I am trying to develop a non-topological proof for the Sequential Criterion for Functional Limits. Can someone please check the accuracy of my proof? Thanks!
Sequential Criterion for Functional Limits: Let $f: A\to\mathbb{R}$. Given $c$ is a cluster point in $A$. Prove that the following statements are equivalent:
(a) $\lim_{x \rightarrow c} = L$.
(b) For all sequences $(x_n) \subseteq A$ with $x_n \neq c$ and $(x_n)\rightarrow c$ $\implies$ $f(x_n) \rightarrow L$
Proof.

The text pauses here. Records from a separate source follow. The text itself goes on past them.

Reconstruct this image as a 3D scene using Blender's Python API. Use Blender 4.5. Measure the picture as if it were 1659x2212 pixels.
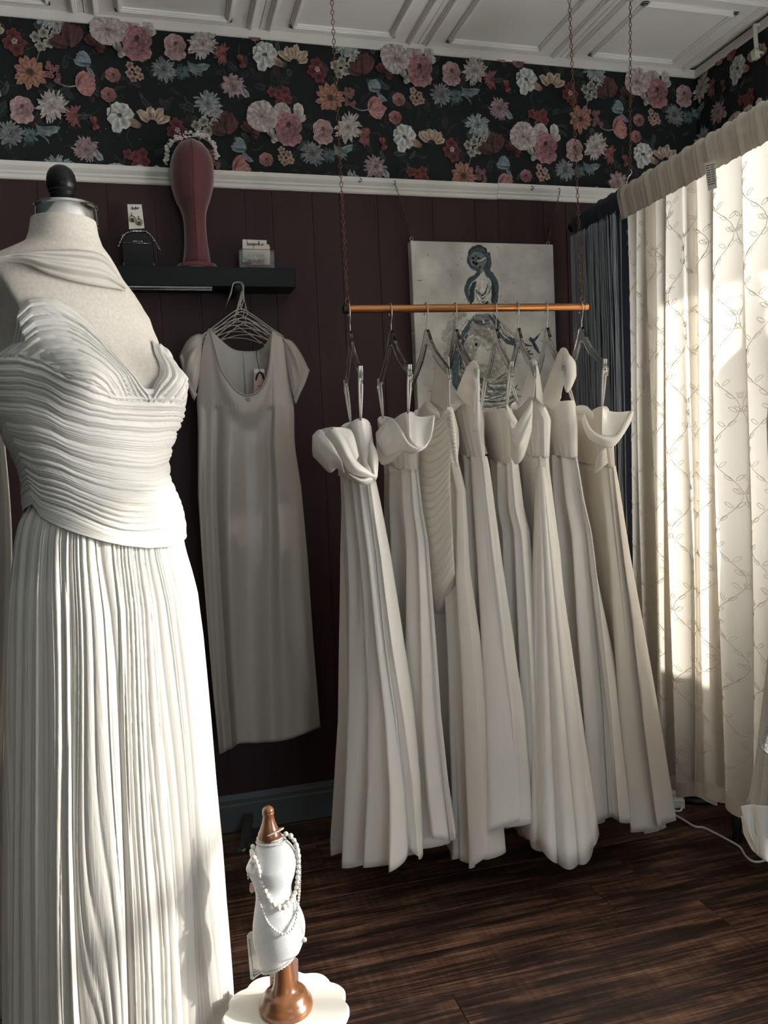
import bpy, math, random
import numpy as np
from math import sin, cos, pi, radians, exp, sqrt, atan2, floor, tan
from mathutils import Matrix, Vector

# ------------------------------------------------------------------ clear
for o in list(bpy.data.objects): bpy.data.objects.remove(o, do_unlink=True)
scene = bpy.context.scene
COL = scene.collection

# ------------------------------------------------------------------ camera
FPX, CX, CY, EYE = 1793.4, 829.5, 1106.0, 1.25
YAW, PITCH, ROLL = radians(15.442), radians(3.4414), radians(2.6553)
_f = np.array([sin(YAW)*cos(PITCH), cos(YAW)*cos(PITCH), -sin(PITCH)])
_r0 = np.array([cos(YAW), -sin(YAW), 0.0]); _d0 = np.cross(_f, _r0)
_r = cos(ROLL)*_r0 + sin(ROLL)*_d0; _d = -sin(ROLL)*_r0 + cos(ROLL)*_d0
_O = np.array([0, 0, EYE])
cam = bpy.data.cameras.new('camera'); camo = bpy.data.objects.new('camera', cam); COL.objects.link(camo)
cam.sensor_fit = 'HORIZONTAL'; cam.sensor_width = 36.0; cam.lens = FPX/1659*36.0
cam.clip_start = 0.02
M = Matrix.Identity(4)
for i in range(3):
    M[i][0] = _r[i]; M[i][1] = -_d[i]; M[i][2] = -_f[i]; M[i][3] = _O[i]
camo.matrix_world = M
scene.camera = camo

# ------------------------------------------------------------------ room size (metres, camera stands at x=0 y=0)
YB, XR, ZC = 2.867, 2.133, 2.713        # back wall, right wall, ceiling
XL, YF = -1.75, -2.6                    # left wall, front wall (behind the camera)
XCUR, ZROD = 1.535, 2.075               # curtain rod line
WIN = (1.10, 2.08, 0.80, 2.04)           # window in right wall behind the curtain: y0,y1,z0,z1
WIN2 = (0.05, 0.97, 0.45, 2.25)         # shop window further along the right wall, beside the photographer

# ------------------------------------------------------------------ light
world = bpy.data.worlds.new('sky'); scene.world = world; world.use_nodes = True
wn = world.node_tree.nodes; wn.clear()
wo = wn.new('ShaderNodeOutputWorld'); wb = wn.new('ShaderNodeBackground')
wb.inputs[0].default_value = (0.62, 0.80, 1.0, 1); wb.inputs[1].default_value = 0.45
world.node_tree.links.new(wb.outputs[0], wo.inputs[0])

def light(name, kind, loc, direction, energy, color=(1, 1, 1), size=1, size_y=None):
    l = bpy.data.lights.new(name, kind); l.energy = energy; l.color = color
    if kind == 'AREA':
        l.shape = 'RECTANGLE'; l.size = size; l.size_y = size_y or size
    if kind == 'SUN': l.angle = size
    o = bpy.data.objects.new(name, l); COL.objects.link(o); o.location = loc
    o.rotation_euler = Vector(direction).to_track_quat('-Z', 'Y').to_euler()
    return o
WIN3 = (0.15, 1.95, 0.40, 2.30)         # shop front glazing behind the photographer: x0,x1,z0,z1
SUN_DIR = (-0.80, 0.30, -0.36)
light('sun', 'SUN', (6, -2, 5), SUN_DIR, 3.6, (1.0, 0.945, 0.86), radians(1.6))
light('daylight_shop_window', 'AREA', (XR+0.25, (WIN2[0]+WIN2[1])/2, (WIN2[2]+WIN2[3])/2), (-1, 0.25, 0.22), 58, (1.0, 0.975, 0.94), 0.9, 1.75)
light('daylight_shop_front', 'AREA', ((WIN3[0]+WIN3[1])/2, YF-.25, (WIN3[2]+WIN3[3])/2), (-.05, 1, 0.12), 9, (0.84, 0.97, 1.0), 1.7, 1.8)
light('daylight_curtained_window', 'AREA', (XR+0.25, (WIN[0]+WIN[1])/2, (WIN[2]+WIN[3])/2), (-1, 0.2, 0.5), 33, (0.97, 0.97, 0.96), 1.4, 1.2)

vs = scene.view_settings
vs.view_transform = 'Standard'; vs.look = 'None'; vs.gamma = 1.0; vs.use_curve_mapping = False
vs.exposure = 0.92

# ------------------------------------------------------------------ pixel helpers (1659 x 2212 frame) used to measure real places
def ray(x, y): return _r*(x-CX)/FPX + _d*(y-CY)/FPX + _f
def atY(x, y, Y): v = ray(x, y); return _O + v*(Y/v[1])
def atX(x, y, X): v = ray(x, y); return _O + v*(X/v[0])
def atZ(x, y, Z): v = ray(x, y); return _O + v*((Z-EYE)/v[2])
def atD(x, y, dep): return _O + ray(x, y)*dep

# ------------------------------------------------------------------ mesh helpers
def link(o, parent=None):
    COL.objects.link(o)
    if parent is not None: o.parent = parent
    return o
def tag(o, label=None, cat=None, group=None, kind=None):
    if label: o['label'] = label
    if cat: o['category'] = cat
    if group: o['group'] = group
    if kind: o['kind'] = kind
    return o
def thing(name, label, cat, loc=(0, 0, 0), group=None):
    o = bpy.data.objects.new(name, None); o.empty_display_size = 0.05
    COL.objects.link(o); o.location = [float(v) for v in loc]
    return tag(o, label, cat, group)

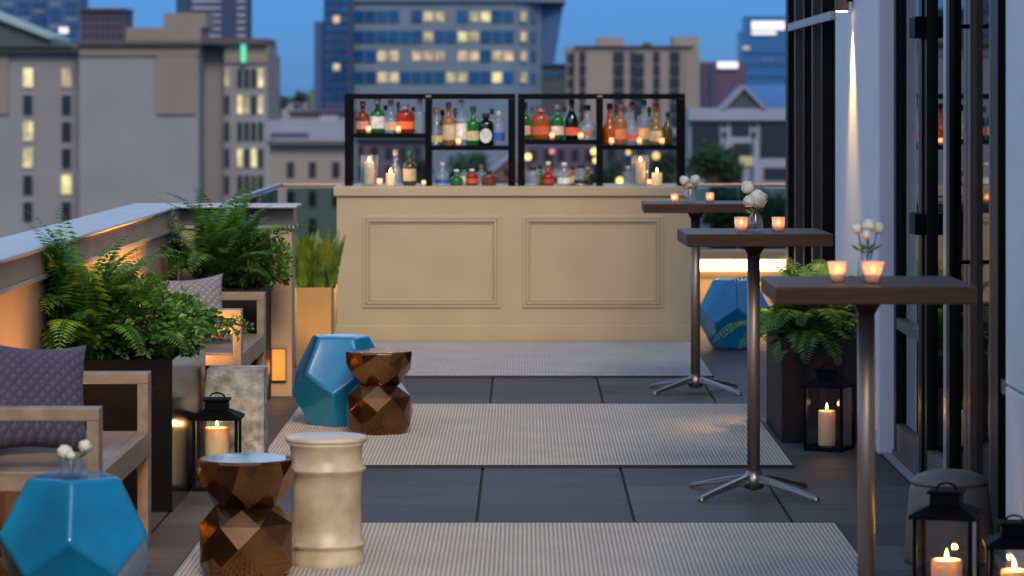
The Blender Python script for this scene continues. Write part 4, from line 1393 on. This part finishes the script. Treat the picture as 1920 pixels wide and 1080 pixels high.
class Bld:
    def __init__(s, name, label, d, px, cat='building', group=None):
        s.d = d
        s.t = thing(name, label, cat, (X(px, d), d, GZ), group)

    def box(s, name, m, a, b, ytop, ybot=None, dy=0.0, dep=15.0, parent=None, bevel=0.0):
        d = s.d + dy
        z0 = GZ if ybot is None else Z(ybot, d)
        return bx(name, m, parent or s.t, X(a, d), X(b, d), d, d + dep, z0, Z(ytop, d), bevel)

    def win(s, px, py, w_, h_, m, name='window', proud=0.25, dy=0.0, parent=None):
        d = s.d + dy
        k = d / F
        x, z = X(px, d), Z(py, d)
        o = bx(name, m, parent or s.t, x - w_ * k / 2, x + w_ * k / 2, d - proud, d - 0.02, z - h_ * k / 2, z + h_ * k / 2)
        return o


# hotel with the blank wall
h = Bld('hotel_block', 'big pale hotel with blank wall and two window columns beyond the parapet', 360, 250)
h.box('side_wing', WM['grey'], -60, 147, 99, dy=4)
h.box('blank_wall', WM['grey'], 148, 372, 84)
h.box('beige_panel', WM['beige'], 148, 372, 84.5, 104, dy=-0.4, dep=0.38)
h.box('beige_panel', WM['beige'], 293, 366, 105, 214, dy=-0.4, dep=0.38)
h.box('cornice', WM['cornice'], 140, 378, 77, 84, dy=-1.2, dep=17)
h.box('roof_block', WM['beige'], 236, 376, 52, 77, dy=2, dep=10)
h.box('penthouse', WM['beige'], 307, 386, 24, 52, dy=3, dep=9)
h.box('beige_strip', WM['beige'], -60, 16, 96, 214, dy=3.6, dep=0.38)
h.box('cornice', WM['cornice'], -60, 147, 88, 98, dy=2.6, dep=17)
d = 363
o = B(MB().xzprism([(X(-60, d), Z(88, d)), (X(139, d), Z(88, d)), (X(100, d), Z(74, d)), (X(0, d), Z(36, d)), (X(-60, d), Z(12, d))], d - 1, d + 14), 'roof', WM['roof_green'], h.t)
B(MB().xzprism([(X(-60, d), Z(4, d)), (X(0, d), Z(30, d)), (X(100, d), Z(69, d)), (X(100, d), Z(74, d)), (X(0, d), Z(36, d)), (X(-60, d), Z(10, d))], d - 2, d + 14), 'eave', WM['roof_edge'], o)
h.box('recessed_wall', WM['grey'], 373, 420, 88, dy=7)
h.box('corner_bay', WM['grey'], 420, 501, 84, dy=5)
h.box('cornice', WM['cornice'], 379, 500, 72, 83, dy=3.5, dep=14)
h.box('bay_cap', WM['beige'], 421, 502, 84.5, 118, dy=4.6, dep=0.38)
h.box('side_bay', WM['beige'], 502, 507, 102, dy=9)
PD = M['pane_dark']
for col, pat in ((53, 'YDYYDD'), (125, 'yDDDYD')):
    for r_, c in enumerate(pat):
        f = h.win(col, 146 + 50 * r_, 20, 38, WM['stripe'], 'window', 0.15, 4)
        h.win(col, 146 + 50 * r_, 17, 35, {'Y': M['lit_yellow'], 'y': M['lit_dim'], 'D': PD}[c], 'pane', 0.35, 4, f)
for col, pat in ((426, 'yDDDDD'), (450, 'DYDYDD'), (463, 'DyDDDD'), (476, 'DDDYDD'), (489, 'YYDDDD')):
    for r_, c in enumerate(pat):
        h.win(col, 146 + 50 * r_, 8.5, 34, {'Y': M['lit_yellow'], 'y': M['lit_dim'], 'D': PD}[c], 'window', 0.3, 5 - 0.0)
h.win(457, 100, 8, 34, M['sign_green'], 'neon_sign', 0.8, 4.6)

# striped tower and blocks behind it
b = Bld('striped_tower', 'dark tower with pale horizontal bands rising behind the hotel', 720, 396)
b.box('tower_shaft', WM['navy'], 330, 462, -120)
for y in range(-40, 80, 13):
    b.box('band', WM['stripe'], 360, 414, y, y + 6, dy=-0.6, dep=0.55)
    b.box('band', WM['stripe'], 444, 460, y, y + 6, dy=-0.6, dep=0.55)
b = Bld('office_block', 'deep blue office block behind the hotel roof with one lit sign', 800, 60)
b.box('tower_shaft', WM['bluebuild'], -60, 88, -80)
b.box('low_wing', WM['bluebuild'], 88, 150, -10, dy=-8)
for i in range(5):
    for j in range(5):
        b.win(14 + 30 * i, 8 + 14 * j, 22, 8, M['pane_blue'] if (i + j) % 3 else WM['spandrel'], 'window', 0.3, 0 if i < 3 else -8)
b.win(120, 57, 16, 11, M['sign_white'], 'lit_sign', 1.0, -8)
b = Bld('plum_block', 'low plum coloured block behind the blank hotel wall', 640, 190)
b.box('wall', WM['plum'], 150, 232, 20)
b.box('roof_edge', WM['cornice'], 147, 234, 15, 20, dy=-1)
for i in range(7):
    for j in range(3):
        b.win(159 + 11 * i, 34 + 16 * j, 5, 9, PD, 'window', 0.3)

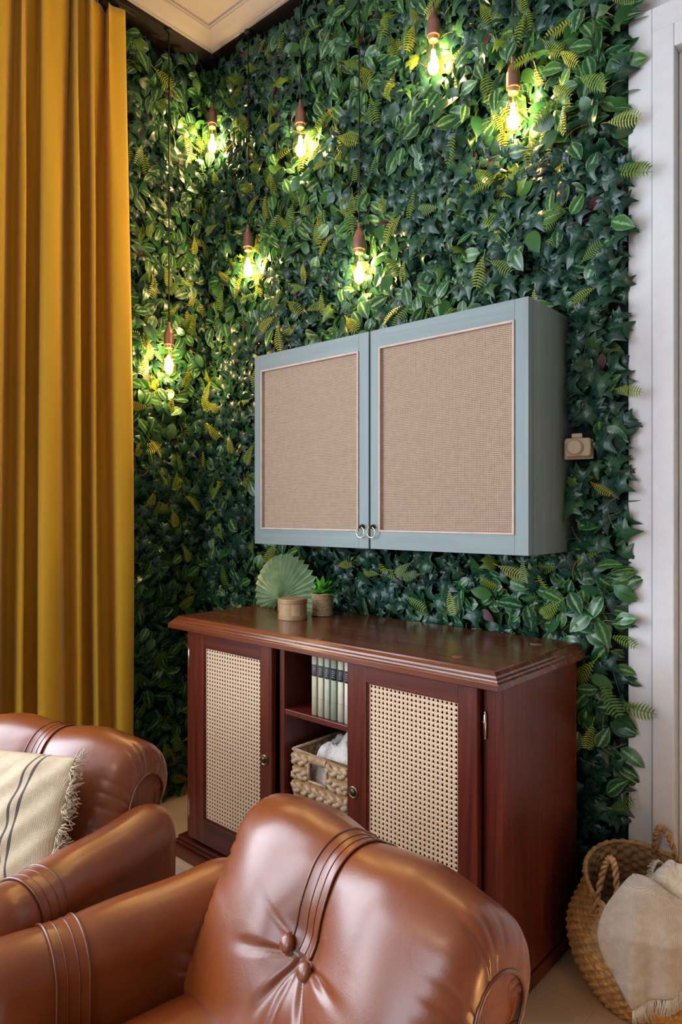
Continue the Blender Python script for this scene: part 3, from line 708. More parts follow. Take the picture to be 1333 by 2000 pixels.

Suppose $\lim_{x \to c} = L$. Then, $\forall \epsilon > 0, \exists \delta > 0,$ s.t.$0 < \mid x-c \mid < \delta \implies \mid f(x)-L \mid < \epsilon$. Now, let $(x_n) \subseteq A$ with $x_n \neq c$ and $(x_n)\rightarrow c$. Pick $\delta = \epsilon$. Then, $\forall \epsilon >0, \exists N \in \mathbb{N}$ s.t. $n \geq N \implies 0< \mid x_n - c \mid < \delta$ which implies $\mid f(x_n) - L \mid < \epsilon.$
(Contrapositive) Conversely, suppose $\lim_{x \to c} \neq L$. Then, $\exists \epsilon_0 > 0$ s.t. $ \forall \delta > 0$ it is that $0 < \left| x-c \right| < \delta \implies \left| f(x) - L \right| \geq \epsilon_0$. Note that this proposition is true for all $x \in$ dom $f$. Now, let $(x_n) \subseteq A$ be arbitrary with $x_n \neq c$. Then, based on our argument so far, we are justified in concluding that $\forall n$, it is that $0< \left| x_n - c \right| < \delta \implies \left| f(x_n) - L \right| \geq \epsilon_0$ are we are done.